- _To do_:
Your task is to quote the listing below exactly, beginning with its first line and ending on the line bearing "scene.camera = cam".

** start of Source material **

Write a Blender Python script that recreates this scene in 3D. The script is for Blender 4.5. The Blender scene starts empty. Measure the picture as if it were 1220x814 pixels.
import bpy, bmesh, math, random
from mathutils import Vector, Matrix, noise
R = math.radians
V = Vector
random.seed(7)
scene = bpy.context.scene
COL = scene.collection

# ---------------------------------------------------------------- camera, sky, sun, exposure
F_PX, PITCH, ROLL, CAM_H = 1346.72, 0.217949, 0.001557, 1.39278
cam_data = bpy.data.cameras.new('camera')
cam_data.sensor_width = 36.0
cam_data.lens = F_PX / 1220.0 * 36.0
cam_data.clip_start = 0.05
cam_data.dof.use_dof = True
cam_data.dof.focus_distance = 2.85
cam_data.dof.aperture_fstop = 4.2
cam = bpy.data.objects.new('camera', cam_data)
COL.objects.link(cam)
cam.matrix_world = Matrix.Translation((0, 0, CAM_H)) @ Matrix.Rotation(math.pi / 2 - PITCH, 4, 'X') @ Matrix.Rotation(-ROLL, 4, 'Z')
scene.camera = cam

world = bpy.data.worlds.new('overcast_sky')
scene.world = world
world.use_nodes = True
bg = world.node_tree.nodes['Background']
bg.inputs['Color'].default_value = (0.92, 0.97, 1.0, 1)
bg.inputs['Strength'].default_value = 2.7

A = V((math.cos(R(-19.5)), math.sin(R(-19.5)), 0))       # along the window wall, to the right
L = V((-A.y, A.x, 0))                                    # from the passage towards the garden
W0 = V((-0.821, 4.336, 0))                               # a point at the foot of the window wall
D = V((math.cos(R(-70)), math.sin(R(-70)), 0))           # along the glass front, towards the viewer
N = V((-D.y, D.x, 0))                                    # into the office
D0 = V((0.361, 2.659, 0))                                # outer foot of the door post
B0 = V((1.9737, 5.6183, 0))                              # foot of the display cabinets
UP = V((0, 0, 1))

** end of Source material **

- _Answer to this task_:
Write a Blender Python script that recreates this scene in 3D. The script is for Blender 4.5. The Blender scene starts empty. Measure the picture as if it were 1220x814 pixels.
import bpy, bmesh, math, random
from mathutils import Vector, Matrix, noise
R = math.radians
V = Vector
random.seed(7)
scene = bpy.context.scene
COL = scene.collection

# ---------------------------------------------------------------- camera, sky, sun, exposure
F_PX, PITCH, ROLL, CAM_H = 1346.72, 0.217949, 0.001557, 1.39278
cam_data = bpy.data.cameras.new('camera')
cam_data.sensor_width = 36.0
cam_data.lens = F_PX / 1220.0 * 36.0
cam_data.clip_start = 0.05
cam_data.dof.use_dof = True
cam_data.dof.focus_distance = 2.85
cam_data.dof.aperture_fstop = 4.2
cam = bpy.data.objects.new('camera', cam_data)
COL.objects.link(cam)
cam.matrix_world = Matrix.Translation((0, 0, CAM_H)) @ Matrix.Rotation(math.pi / 2 - PITCH, 4, 'X') @ Matrix.Rotation(-ROLL, 4, 'Z')
scene.camera = cam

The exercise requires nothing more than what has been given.